Detailed Data and Numbers

To illustrate the impact of the RBI’s decision, consider the following example:

  • Loan Amount: Rs. 5 lakh
  • Current Interest Rate: 10%
  • Current EMI: Rs. 10,417
  • New Interest Rate: 10.25%
  • New EMI: Rs. 10,611

As evident from this example, a 25 basis point increase in interest rates leads to an additional EMI burden of Rs. 194 per month.

Voices from the Finance Sector

RBI Governor Shaktikanta Das:

  • Governor Das has indicated that the RBI was closely monitoring fast-growing personal loan categories for signs of stress, especially given the surge in small personal loans. This aligns with the RBI’s concerns about the increased risk in these lending categories​

Dhananjay Sinha, Co-head of Equities, Systematix Research:

  • Sinha notes that the higher capital requirement will make loans more expensive if lenders pass on the cost. Alternatively, if lenders absorb these costs, their margins will decrease, making lending less attractive and slowing loan growth

Implications for Common Public

The higher interest rates on personal loans could have several implications for common people:

  • Reduced Borrowing Capacity: With higher interest rates, the disposable income of borrowers will decrease, potentially reducing their borrowing capacity. This could make it difficult for them to access credit for essential needs.
  • Delayed Financial Goals: The increased cost of borrowing could delay individuals’ financial goals, such as purchasing a home or pursuing higher education.
  • Higher Financial Stress: The additional burden of higher EMIs could increase financial stress among borrowers, particularly those with limited incomes.

Alternative Financing Options

In light of the rising interest rates on personal loans, borrowers should consider exploring alternative financing options, such as:

  • Savings: Building a strong savings corpus can reduce the need for borrowing and help individuals meet their financial goals without incurring high-interest costs.
  • Government Schemes: Various government schemes offer subsidized loans for specific purposes, such as education or housing. These schemes can provide a more affordable financing option compared to personal loans.
  • Credit Counseling: If facing financial difficulties, individuals can seek credit counseling services to manage their debts effectively and improve their financial well-being.

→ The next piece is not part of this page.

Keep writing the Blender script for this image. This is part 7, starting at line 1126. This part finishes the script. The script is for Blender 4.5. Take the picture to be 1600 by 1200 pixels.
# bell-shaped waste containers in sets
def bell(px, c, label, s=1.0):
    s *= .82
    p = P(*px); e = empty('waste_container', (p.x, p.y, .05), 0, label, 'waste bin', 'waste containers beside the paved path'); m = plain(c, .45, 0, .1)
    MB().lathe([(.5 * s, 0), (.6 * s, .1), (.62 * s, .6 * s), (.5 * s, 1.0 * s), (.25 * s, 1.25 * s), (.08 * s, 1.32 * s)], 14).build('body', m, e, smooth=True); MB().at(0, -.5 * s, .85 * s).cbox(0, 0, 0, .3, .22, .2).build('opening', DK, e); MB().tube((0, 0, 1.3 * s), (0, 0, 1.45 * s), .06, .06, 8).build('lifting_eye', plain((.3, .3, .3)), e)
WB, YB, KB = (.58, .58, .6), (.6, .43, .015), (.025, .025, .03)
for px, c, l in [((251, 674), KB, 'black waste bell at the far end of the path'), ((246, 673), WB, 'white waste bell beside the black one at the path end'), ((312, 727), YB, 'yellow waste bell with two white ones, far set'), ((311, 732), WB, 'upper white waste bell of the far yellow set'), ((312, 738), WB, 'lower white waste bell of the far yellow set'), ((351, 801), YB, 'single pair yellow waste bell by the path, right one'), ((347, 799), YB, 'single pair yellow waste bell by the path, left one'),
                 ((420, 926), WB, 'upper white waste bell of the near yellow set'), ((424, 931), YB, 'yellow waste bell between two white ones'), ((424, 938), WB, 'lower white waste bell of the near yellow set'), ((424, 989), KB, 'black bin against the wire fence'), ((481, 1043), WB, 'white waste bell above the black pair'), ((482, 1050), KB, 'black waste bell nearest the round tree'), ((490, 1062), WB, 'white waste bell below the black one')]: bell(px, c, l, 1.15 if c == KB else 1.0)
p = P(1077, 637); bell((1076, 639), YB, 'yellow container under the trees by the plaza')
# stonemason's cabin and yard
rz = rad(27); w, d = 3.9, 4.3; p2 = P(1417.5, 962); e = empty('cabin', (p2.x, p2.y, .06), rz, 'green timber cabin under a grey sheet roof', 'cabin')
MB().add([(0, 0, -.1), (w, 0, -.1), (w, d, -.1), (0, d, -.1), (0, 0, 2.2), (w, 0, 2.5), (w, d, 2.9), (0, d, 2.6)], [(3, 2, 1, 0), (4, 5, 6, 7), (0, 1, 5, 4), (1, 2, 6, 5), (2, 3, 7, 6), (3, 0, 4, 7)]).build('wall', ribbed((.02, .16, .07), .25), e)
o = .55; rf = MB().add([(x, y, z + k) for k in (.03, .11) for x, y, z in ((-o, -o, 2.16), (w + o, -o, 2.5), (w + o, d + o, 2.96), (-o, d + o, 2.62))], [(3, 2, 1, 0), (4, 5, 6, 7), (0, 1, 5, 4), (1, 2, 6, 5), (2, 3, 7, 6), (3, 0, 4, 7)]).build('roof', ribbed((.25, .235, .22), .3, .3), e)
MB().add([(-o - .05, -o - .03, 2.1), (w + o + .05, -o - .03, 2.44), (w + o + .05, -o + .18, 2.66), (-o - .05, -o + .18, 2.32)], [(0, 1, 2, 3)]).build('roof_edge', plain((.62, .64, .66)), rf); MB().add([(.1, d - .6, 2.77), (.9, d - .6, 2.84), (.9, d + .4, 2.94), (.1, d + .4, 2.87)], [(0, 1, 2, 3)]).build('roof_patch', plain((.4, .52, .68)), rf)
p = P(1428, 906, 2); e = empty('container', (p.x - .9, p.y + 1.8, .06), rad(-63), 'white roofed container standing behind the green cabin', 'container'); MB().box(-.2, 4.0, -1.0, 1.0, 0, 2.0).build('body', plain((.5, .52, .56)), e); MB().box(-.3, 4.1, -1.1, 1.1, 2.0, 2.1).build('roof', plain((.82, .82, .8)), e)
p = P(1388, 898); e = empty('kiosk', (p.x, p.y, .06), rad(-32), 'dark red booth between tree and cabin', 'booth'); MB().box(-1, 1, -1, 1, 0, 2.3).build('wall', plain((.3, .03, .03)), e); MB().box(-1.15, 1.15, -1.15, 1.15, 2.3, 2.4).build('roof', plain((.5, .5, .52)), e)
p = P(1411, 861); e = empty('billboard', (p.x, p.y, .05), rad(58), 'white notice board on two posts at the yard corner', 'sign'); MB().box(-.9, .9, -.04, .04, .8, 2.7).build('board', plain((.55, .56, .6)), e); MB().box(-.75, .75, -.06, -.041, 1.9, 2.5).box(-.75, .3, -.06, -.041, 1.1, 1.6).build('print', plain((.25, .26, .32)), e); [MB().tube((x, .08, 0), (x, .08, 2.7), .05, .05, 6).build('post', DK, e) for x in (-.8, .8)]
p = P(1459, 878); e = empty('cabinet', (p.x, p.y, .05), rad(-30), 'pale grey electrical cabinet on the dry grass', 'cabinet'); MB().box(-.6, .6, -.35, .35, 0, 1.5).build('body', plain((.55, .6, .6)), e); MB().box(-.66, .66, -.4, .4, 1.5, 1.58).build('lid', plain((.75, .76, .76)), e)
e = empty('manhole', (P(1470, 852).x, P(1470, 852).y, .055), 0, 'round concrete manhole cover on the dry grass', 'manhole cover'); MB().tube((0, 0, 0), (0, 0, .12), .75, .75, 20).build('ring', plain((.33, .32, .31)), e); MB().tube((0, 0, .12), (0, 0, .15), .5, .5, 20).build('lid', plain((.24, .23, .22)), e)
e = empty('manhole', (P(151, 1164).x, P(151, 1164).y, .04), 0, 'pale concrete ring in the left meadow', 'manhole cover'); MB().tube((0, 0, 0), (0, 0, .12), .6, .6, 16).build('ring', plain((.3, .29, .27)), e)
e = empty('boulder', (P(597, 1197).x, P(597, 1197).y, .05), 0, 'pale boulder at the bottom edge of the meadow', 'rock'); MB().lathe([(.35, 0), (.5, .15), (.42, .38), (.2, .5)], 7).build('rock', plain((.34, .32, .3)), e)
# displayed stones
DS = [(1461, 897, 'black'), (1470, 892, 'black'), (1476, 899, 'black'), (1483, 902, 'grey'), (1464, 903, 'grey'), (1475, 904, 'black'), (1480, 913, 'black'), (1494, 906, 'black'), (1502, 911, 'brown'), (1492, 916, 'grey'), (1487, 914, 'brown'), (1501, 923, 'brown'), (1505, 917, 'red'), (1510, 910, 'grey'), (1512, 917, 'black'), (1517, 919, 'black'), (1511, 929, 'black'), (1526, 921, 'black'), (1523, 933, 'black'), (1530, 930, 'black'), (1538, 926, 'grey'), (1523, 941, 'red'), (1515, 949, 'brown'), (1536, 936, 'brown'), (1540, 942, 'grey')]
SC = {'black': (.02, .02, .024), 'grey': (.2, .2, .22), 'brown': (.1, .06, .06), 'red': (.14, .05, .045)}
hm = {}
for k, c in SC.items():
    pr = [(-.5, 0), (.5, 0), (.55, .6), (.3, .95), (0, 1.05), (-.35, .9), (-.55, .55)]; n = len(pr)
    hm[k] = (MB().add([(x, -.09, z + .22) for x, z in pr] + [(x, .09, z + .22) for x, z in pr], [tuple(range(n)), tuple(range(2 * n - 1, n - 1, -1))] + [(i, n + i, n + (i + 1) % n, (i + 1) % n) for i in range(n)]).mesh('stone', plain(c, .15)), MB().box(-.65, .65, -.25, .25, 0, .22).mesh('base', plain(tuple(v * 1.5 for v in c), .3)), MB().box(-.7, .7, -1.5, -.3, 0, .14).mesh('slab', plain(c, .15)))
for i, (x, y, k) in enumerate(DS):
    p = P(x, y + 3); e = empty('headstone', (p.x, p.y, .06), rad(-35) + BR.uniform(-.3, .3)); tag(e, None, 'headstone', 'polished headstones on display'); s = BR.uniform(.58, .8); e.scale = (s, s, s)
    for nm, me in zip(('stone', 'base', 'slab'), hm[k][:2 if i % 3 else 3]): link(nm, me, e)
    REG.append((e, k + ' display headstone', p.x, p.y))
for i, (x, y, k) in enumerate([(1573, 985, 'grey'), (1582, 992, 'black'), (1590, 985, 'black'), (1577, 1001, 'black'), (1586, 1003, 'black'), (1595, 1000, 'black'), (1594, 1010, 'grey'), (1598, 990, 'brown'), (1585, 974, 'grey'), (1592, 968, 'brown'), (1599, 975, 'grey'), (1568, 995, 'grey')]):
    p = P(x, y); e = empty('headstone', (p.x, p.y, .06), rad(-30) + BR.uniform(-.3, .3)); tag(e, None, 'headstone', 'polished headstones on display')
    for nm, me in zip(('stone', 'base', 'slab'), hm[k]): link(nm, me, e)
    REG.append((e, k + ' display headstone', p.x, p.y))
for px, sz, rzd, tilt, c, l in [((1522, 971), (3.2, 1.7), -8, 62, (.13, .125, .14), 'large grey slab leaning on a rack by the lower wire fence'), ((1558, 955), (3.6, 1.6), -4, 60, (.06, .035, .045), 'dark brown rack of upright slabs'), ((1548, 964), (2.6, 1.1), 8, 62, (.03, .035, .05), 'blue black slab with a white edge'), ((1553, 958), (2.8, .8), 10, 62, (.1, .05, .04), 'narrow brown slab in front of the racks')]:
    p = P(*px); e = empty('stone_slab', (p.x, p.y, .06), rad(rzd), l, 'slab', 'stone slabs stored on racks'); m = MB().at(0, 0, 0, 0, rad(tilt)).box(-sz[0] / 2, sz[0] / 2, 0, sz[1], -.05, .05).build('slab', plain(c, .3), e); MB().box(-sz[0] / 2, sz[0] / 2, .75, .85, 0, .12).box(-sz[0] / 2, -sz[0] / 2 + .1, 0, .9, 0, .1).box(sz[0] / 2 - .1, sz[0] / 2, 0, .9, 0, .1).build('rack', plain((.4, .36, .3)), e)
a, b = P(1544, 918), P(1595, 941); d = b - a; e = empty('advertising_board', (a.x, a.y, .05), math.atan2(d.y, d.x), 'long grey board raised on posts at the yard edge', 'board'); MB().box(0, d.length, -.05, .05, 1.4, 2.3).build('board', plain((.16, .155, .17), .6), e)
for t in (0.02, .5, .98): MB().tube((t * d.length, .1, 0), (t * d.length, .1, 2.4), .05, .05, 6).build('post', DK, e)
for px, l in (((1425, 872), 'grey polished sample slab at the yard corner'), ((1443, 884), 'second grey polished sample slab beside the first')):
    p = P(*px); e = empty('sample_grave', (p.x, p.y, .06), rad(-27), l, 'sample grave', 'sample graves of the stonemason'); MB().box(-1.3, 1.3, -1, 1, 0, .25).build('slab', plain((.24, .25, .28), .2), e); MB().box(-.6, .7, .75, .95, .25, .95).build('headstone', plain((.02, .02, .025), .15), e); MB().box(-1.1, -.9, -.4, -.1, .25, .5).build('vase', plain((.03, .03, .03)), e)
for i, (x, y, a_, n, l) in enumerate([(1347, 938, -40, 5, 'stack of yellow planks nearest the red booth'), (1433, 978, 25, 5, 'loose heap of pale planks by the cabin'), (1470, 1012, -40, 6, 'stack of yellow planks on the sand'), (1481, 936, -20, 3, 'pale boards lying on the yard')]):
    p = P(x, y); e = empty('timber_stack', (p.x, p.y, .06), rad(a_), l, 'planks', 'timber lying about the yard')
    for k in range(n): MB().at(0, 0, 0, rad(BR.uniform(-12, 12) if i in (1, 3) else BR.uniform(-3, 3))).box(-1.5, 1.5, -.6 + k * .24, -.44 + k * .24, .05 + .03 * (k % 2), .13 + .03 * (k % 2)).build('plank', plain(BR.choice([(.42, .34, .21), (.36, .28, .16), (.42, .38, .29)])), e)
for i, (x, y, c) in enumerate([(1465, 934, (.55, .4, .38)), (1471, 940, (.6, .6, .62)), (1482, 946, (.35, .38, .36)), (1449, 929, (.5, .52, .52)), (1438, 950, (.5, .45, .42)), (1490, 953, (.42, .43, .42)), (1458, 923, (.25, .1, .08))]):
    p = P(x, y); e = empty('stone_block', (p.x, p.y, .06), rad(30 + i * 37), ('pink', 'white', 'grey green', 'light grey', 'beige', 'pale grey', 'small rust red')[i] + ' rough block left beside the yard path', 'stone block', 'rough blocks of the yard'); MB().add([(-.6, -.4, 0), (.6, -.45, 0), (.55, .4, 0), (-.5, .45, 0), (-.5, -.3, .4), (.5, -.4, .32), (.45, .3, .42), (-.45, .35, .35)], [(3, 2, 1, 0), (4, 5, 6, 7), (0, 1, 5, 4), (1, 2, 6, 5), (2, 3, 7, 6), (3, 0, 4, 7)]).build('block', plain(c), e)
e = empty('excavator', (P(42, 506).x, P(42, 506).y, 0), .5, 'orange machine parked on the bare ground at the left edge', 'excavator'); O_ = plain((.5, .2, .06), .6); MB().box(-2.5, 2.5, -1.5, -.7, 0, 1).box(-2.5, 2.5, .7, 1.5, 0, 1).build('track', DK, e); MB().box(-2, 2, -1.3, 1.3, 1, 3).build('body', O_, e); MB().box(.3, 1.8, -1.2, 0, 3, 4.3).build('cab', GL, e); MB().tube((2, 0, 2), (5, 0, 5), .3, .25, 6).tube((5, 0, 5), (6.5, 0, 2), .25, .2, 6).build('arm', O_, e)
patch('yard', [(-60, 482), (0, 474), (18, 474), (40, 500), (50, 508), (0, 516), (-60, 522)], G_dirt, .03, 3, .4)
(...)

The RBI’s decision reflects a cautious approach to managing the burgeoning personal loan sector amidst global economic uncertainties and domestic inflation concerns. The diverse opinions of these experts provide a comprehensive picture of the potential ramifications of this policy change on both the financial sector and consumers. The consensus seems to be that while the move could curb risky lending practices, it might also make personal loans more expensive and potentially slow down their growth.